SURABAYA (Lentera ) — Bantuan seragam sekolah dari Pemerintah Kota (Pemkot) Surabaya untuk siswa penerima beasiswa Pemuda Tangguh, menuai kritik dari kalangan DPRD setempat.
Komisi D DPRD Surabaya menyoroti ketidaksesuaian warna dan kualitas seragam yang justru menimbulkan rasa minder di kalangan siswa dari keluarga kurang mampu, karena tampak berbeda dari siswa lainnya di sekolah.
Anggota Komisi D DPRD Surabaya, Imam Syafi’i mengungkapkan sekitar 6.000 siswa SMA sederajat dari keluarga miskin dan pra-miskin, menerima bantuan seragam ini. Namun, setelah dilakukan pengecekan, ditemukan adanya perbedaan warna seragam antara yang dibagikan Pemkot dan yang digunakan reguler di sekolah.
“Ternyata di sekolah SMA Negeri di Surabaya, ini saya menemukan, saya cek SMA 2, SMA 10, saya telepon juga ke kepala sekolah SMA 10, ternyata pramukanya tidak sama. Warnanya tidak sama,” kata Imam, Kamis (7/8/2025).
Menurutnya, perbedaan ini dapat berdampak psikologis bagi siswa. Mereka merasa berbeda dan canggung saat mengenakan seragam yang tidak sesuai dengan teman-temannya.
“Tapi anaknya kan jadi minder karena enggak sama dengan yang lain. Kan tahu sendiri anak miskin itu sensitif,” tuturnya.

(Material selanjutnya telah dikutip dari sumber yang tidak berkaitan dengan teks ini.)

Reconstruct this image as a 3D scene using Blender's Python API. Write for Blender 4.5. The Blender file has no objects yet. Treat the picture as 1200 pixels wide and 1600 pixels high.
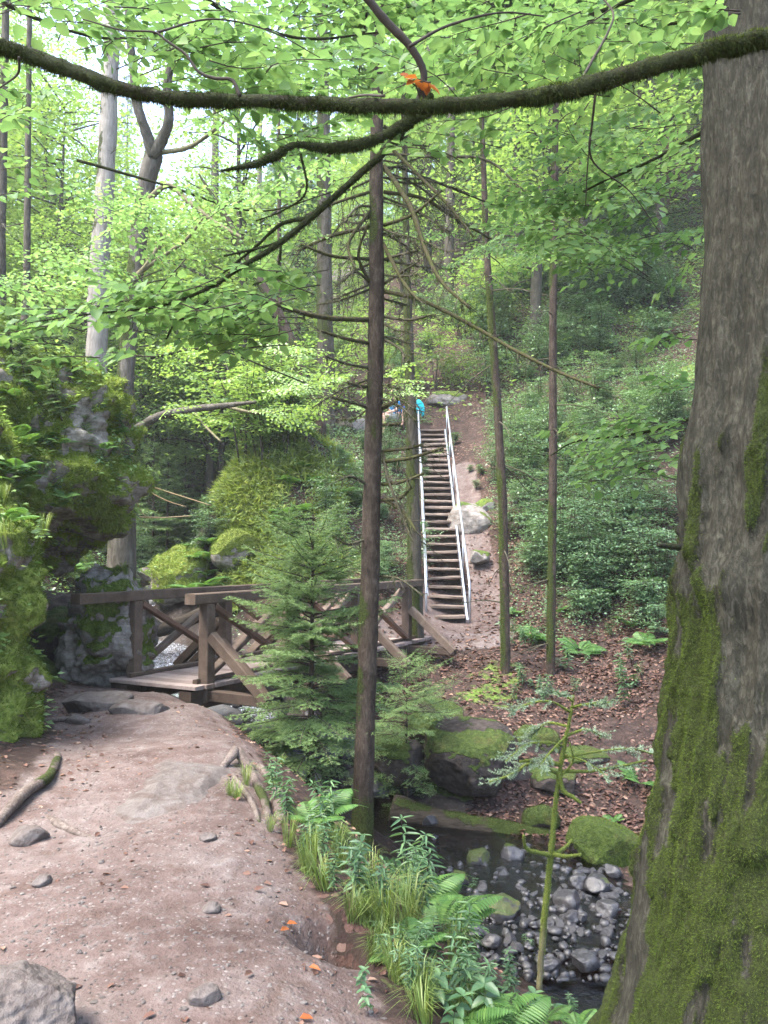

Ia juga menyoroti kualitas kain seragam abu-abu bantuan yang dinilai tidak memenuhi standar. Alhasil, sebagian siswa terpaksa membeli kain dan menjahit seragam sendiri agar seragam mereka tampak seragam. “Beli kainnya Rp280.000 ongkos jahitnya Rp200.000 per set,” jelas Imam.
Meski ada sejumlah kepala sekolah dan guru yang berinisiatif membantu menjahitkan seragam yang layak bagi siswa penerima, jumlahnya sangat terbatas. Imam mencatat, hanya sekitar lima siswa per sekolah yang mendapat bantuan tambahan semacam itu.
“Untungnya ada beberapa di sekolah negeri di Surabaya itu memperlakukan anak asuh. Tapi ya kira-kira lima siswa lah,” tambahnya.
Untuk itu, pihaknya meminta Pemkot agar lebih teliti dalam merancang program bantuan seragam agar benar-benar sesuai kebutuhan siswa. Ia mengingatkan bahwa program tersebut menggunakan dana APBD, sehingga harus dipastikan tidak mubazir.
“Ya, harusnya cermat sebelum membagi seragam. Lihat dulu seragamnya itu seragam pramuka yang warnanya seperti apa, abu-abunya yang seperti apa,” ucapnya.
Ia juga menyayangkan jika bantuan justru tidak bisa digunakan karena tidak sesuai. Menurutnya, kondisi ini justru dapat memperkuat stigma kemiskinan di lingkungan sekolah. “Ini kan dibelikan dengan uang APBD ya. Ternyata kemudian enggak kepakai, mubazir,” tambahnya.
Imam juga menyinggung efisiensi anggaran di tengah kondisi keuangan Pemkot yang sedang dalam tekanan akibat utang sebesar Rp452 miliar. Ia menilai pentingnya pengawasan agar program bantuan berjalan tepat sasaran dan tidak menimbulkan masalah baru.
“Ya hutangnya ya memang bukan untuk seragam, untuk yang lainnya. Tapi kan ironis ya iki dibelani hutang untuk nambal belanja ya,” tuturnya.
Sebagai solusi, Imam mendorong Pemkot untuk melakukan standardisasi warna dan kualitas kain seragam bantuan agar setara dengan seragam reguler. Dengan begitu, siswa penerima bantuan tidak lagi merasa terpinggirkan.
“Makanya ayo distandarkan ya kita tentu kalau mau membantu anak orang-orang miskin yang terbaik lah. Jangan pokoknya yang penting kita bantu tapi kemudian kok lebih jelek kainnya dengan teman-temannya,” pungkasnya.
Sementara itu, Pihak Pemkot Surabaya melalui Kepala Bapemkesra, Arief Boediarto ketika coba dikonfirmasi melalui pesan Whatsapp maupun sambulan telepon belum merespon dan memberikan jawaban.